Using synproxy requires disabling the conntrack loose tracking option:

% echo 0 > /proc/sys/net/netfilter/nf_conntrack_tcp_loose

With this setting the final handshake ACK from the remote host will be marked INVALID and won't create a new conntrack entry. In our accept rule for such connections we explicitly accept these "INVALID" packets and pass them along to our listening service (see examples below).

Also, because synproxy relies on syncookies and tcp timestamps, ensure these are enabled:

% echo 1 > /proc/sys/net/ipv4/tcp_syncookies
% echo 1 > /proc/sys/net/ipv4/tcp_timestamps

You may also want to increase conntrack resources:

  • /sys/module/nf_conntrack/parameters/hashsize
  • /proc/sys/net/netfilter/nf_conntrack_max


Anonymous synproxy

An anonymous synproxy exists in the context of the single rule to which it is attached.

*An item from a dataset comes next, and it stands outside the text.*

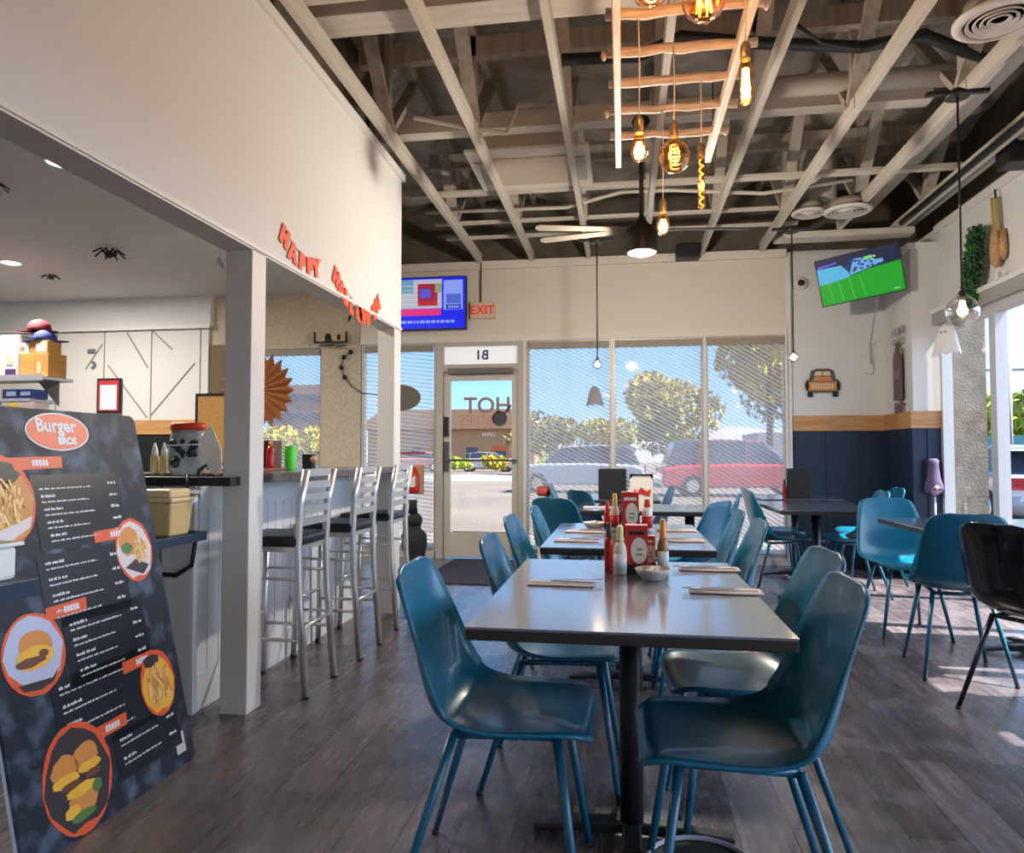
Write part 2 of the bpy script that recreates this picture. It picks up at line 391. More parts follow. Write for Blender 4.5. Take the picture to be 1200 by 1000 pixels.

The following ruleset configures an anonymous synproxy for port tcp/8888:

table ip anon_synproxy_demo {

    chain PRE {
        type filter hook prerouting priority raw; policy accept;

        tcp dport 8888 tcp flags syn notrack
    }

    chain IN {
        type filter hook input priority filter; policy accept;

        tcp dport 8888 ct state invalid,untracked synproxy mss 1460 wscale 7 timestamp sack-perm
        ct state invalid drop
    }
}
synproxy parameters
Parameter Description Data Type Notes
mss maximum segment size unsigned integer (16 bit) Must match your backend server.
wscale window scale unsigned integer (8 bit) Must match your backend server.
timestamp pass client timestamp option to backend symbol for 1-bit flag Disabled if not present.

Needed for window scaling and selective acknowledgement.

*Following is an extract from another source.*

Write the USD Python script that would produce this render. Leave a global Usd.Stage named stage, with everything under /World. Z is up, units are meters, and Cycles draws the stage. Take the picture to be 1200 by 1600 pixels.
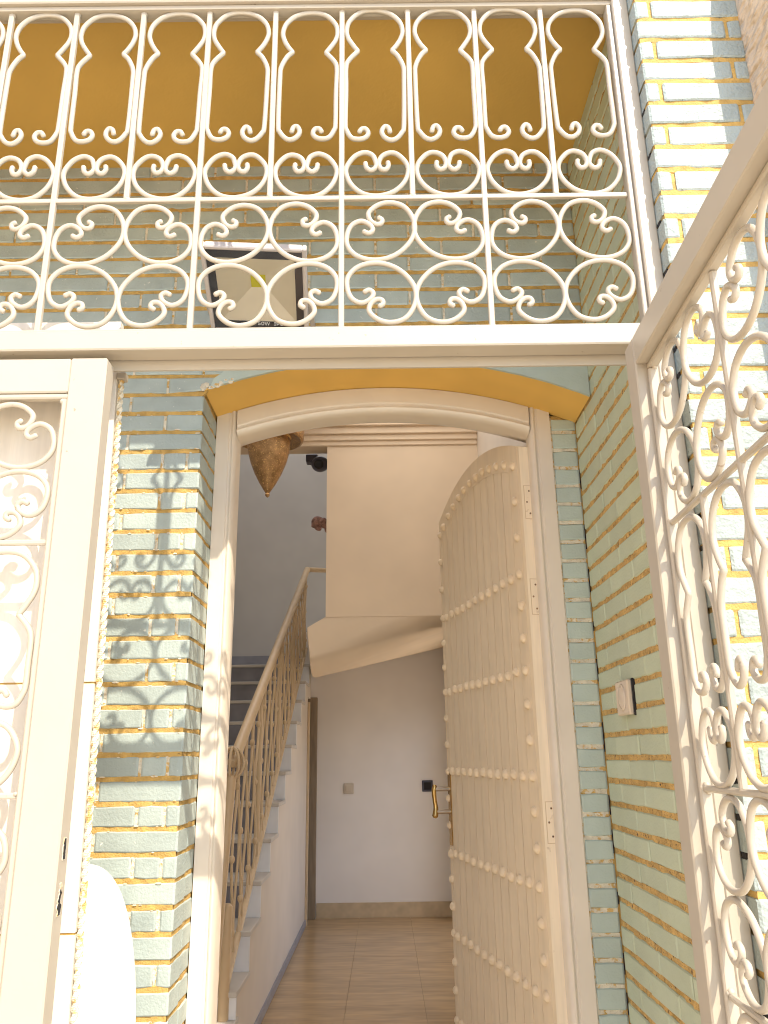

sack-perm pass client selective acknowledgement option to backend symbol for 1-bit flag Disabled if not present.

The synproxy mss (maximum segment size) and wscale (window scale) settings must match those of your backend server. Synproxy does not attempt to determine these settings; you must find them using tcpdump as demonstrated in the nft manpage in Example ruleset for synproxy statement.

Support for anonymous synproxy was added in nftables 0.9.2.


Named synproxy

table ip foo {

    synproxy https-synproxy {
        mss 1460
        wscale 7
        timestamp sack-perm
    }

    synproxy other-synproxy {
        mss 1460
        wscale 5
    }

    chain pre {
        type filter hook prerouting priority raw; policy accept;

        tcp dport 8888 tcp flags syn notrack
    }

    chain bar {
        type filter hook forward priority filter; policy accept;

        ct state invalid,untracked synproxy name ip saddr map {
            192.168.1.0/24 : "https-synproxy", 
            192.168.2.0/24 : "other-synproxy",
        }
    }
}

Support for using synproxy named objects was added in nftables 0.9.3.